The Fast Lane Method for finding a web host focusses on the best PLAN not the best hosting company by giving you a search form that you can use in order to search host plans by a particular attribute. For example, you could search 16 companies and 66 hosting plans for,
- plans with unlimited email accounts available as one of its features,
- plans that cost between $5.00 – $10.00 p/month,
- or all hosting companies offering managed hosting service,
- plans which will migrate your WordPress Site for you,
- or best of all, combine all 4 of these.
- Overall there are 11 filters (more on the way) to dissect the results.

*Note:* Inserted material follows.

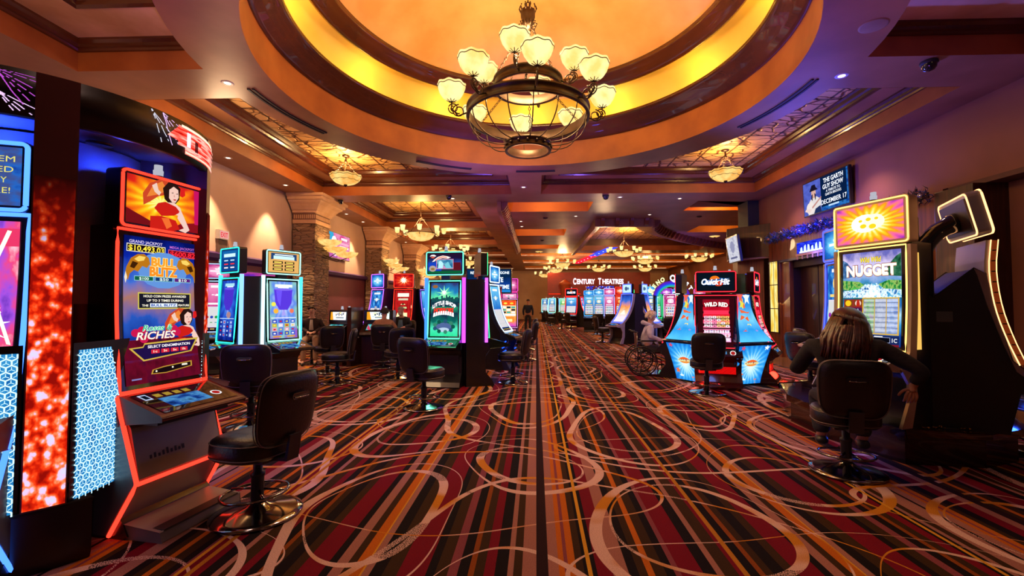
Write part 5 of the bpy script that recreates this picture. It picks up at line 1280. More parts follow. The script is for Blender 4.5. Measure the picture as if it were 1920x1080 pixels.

Why is Fast Lane Method useful?
Hosting companies tailor their plans to specific types of users and hence asking for a good hosting company doesn’t ensure that you are the kind of customer that that host is aiming toward. If you go to a hosting company and don’t find something you like then you have to wade through a lot of information in order to find a plan that works for you all the while avoiding a cost increase after the initial contract (ie 12 months of hosting). I’ll give some examples below to illustrate the amount of choice on offer and how frustrating this can be. Fast Lane Method reduces the time and frustration factor in finding a host.
For example,
- some hosts ‘hide’ their ‘real prices’ by offering a lower cost p/month on the first invoice and then increasing the price (sometimes between 2x and 4x the initial price!) on the next invoice. So, its hard to keep the price in mind when comparing two plans because there are actually 4 different prices to keep in your head.
- On top of this the prices change over the length of the plan. For example, a plan can be over 1, 12 or 36 months commonly and each time you change the term both the initial and the renewal cost change.
- From there you still have to worry about RAM, bandwidth, how many emails you need, how many sites you need to support, is the customer service any good etc etc.
- You can start to see how this can be very difficult to maintain a clear understanding of what plan will work for you and what plan won’t. It leads us to make bad decisions over hosting that we later regret.
Our Fast Lane method tries to help make this decision easier for people:
We called it the Fast Lane Method because we likened it to having a magical traffic lane you can use to get out of bumper the bumper traffic because the frustration we felt while trying to find hosting was similar to that we felt when sitting in traffic unable to do anything about out predicament!